Dorfman acknowledged that Clark wouldn’t have played a lot because of how stacked Team USA is at guard, but he believes that those few minutes would net huge returns on television. “You’re going to get an audience that’s not necessarily a big hardcore (basketball) audience, because it’s the Olympics. If you really want to broaden the market, build the market, get more fans, get more people excited about women’s basketball, it really feels like she’s got to be there.”

But not everyone sees this as a huge missed opportunity. Rick Burton—the David B. Falk Endowed Professor of Sport Management at Syracuse University, who served as the chief marketing officer of the U.S. Olympic Committee for the Beijing Olympics in 2008—thinks Clark not being picked was about balancing merit and team focus—and the attention that Clark would bring couldn’t outweigh her inexperience.

“While she was amazing in college, she has not been the best player in the WNBA nor should have anyone expected her to be the best player,” Burton said in a phone interview. “She is just learning to be a professional.

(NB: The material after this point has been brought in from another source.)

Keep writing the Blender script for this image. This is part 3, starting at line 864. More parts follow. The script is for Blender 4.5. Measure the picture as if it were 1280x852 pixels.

“I think [USA Basketball was weighing] were they picking her because she was popular or were they picking her because she was one of the 12 best players that they could bring for the type of game that the coach wanted to play? … USA Basketball would have been thinking about this team chemistry and team cohesion based on the other players they were going to pick.”

Burton made sure to relay that the wider U.S. Olympic and Paralympic Committee had no impact on USA Basketball’s selections. Clark couldn’t work out with the team in April because Team USA’s last training camp took place at the same time as the Women’s Final Four, where she closed her stellar collegiate career. The team that head coach Cheryl Reeve and her staff has put together is heavy on experience in international play, which tends to be more physical than the WNBA or college.

Additionally, not all the attention that has followed Clark has been good attention, something that the guard herself has acknowledged after a recent Fever practice. In a hyperpartisan media environment, the hard foul that Chicago Sky guard Chennedy Carter committed against Clark—it was upgraded to a flagrant—checked every box for controversy, even drawing comments from a former WNBA owner and a sitting U.S. congressman from Indiana.

“I think that in the short term, [USA Basketball] believe the values that she would bring might be offset by a number of other issues,” Burton said. “She would become this media magnet without being maybe necessarily the best player on the team.”

If you thought there was outrage for a WNBA game, imagine if Clark got hip-checked late in a preliminary round game against Belgium. Would the resulting outrage be worth the attention on the global stage? “The fact is, we’re still talking about it that foul and ultimately that’s good,” Dorfman said. “The WNBA is in the news, and the staying in the news..”

Dorfman also believed that the team may already have a potential distraction on the current roster with Brittney Griner, who will be playing overseas for the first time since she was released from her 2022 detention in Russia.

The USA Basketball women’s senior program itself, which hasn’t lost an Olympic contest since 1992 nor been defeated in international competition since 2006, is expected to take home an eighth consecutive gold medal despite stiff competition from Australia, Spain and host country France. The sheer dominance of the women’s hoops team hasn’t gotten the same marketing buzz compared to not only their male counterparts in basketball but fellow USA teams in women’s gymnastics, swimming (men and women) and even women’s soccer.

Could the Paris Games present more sponsorship and business opportunities to the players who were actually selected? Dorfman said the Olympics could help almost any of the younger players on the team such as Ionescu, Plum or Jackie Young, but cautioned that the team’s dominance could be a detriment to their exposure.

“The question is, how badly are they going to win every game?” he said. “Some of the excitement with the men’s team now is that there’s competition, and so the games are interesting because there’s international teams that can beat them. So in that sense, maybe it’ll be more interesting if the games are close. There are some other teams that can give them good games if they don’t run away with it as much as everybody expects them to.”

Regardless, Team USA should still expect a sizable audience if it reaches the gold medal game as expected. During the Tokyo Olympics in 2021, 7.9 million people watched the final against Japan, which at the time was the most watched women’s basketball game of any kind in at least five years. (The U.S. men’s team drew 9.2 million in their final against France.) Going back to 2012, 10.2 million watched the U.S. women take gold against France in the London Games.  

“Women’s basketball is as strong as it’s ever been, and the American team is going to be great, whether Caitlin is on that team or not,” Burton said. “The Olympics itself is their own marketing machine. NBC is going to hype the women’s games. There are 12 other great players on the women’s team, and they will be hyped appropriately.”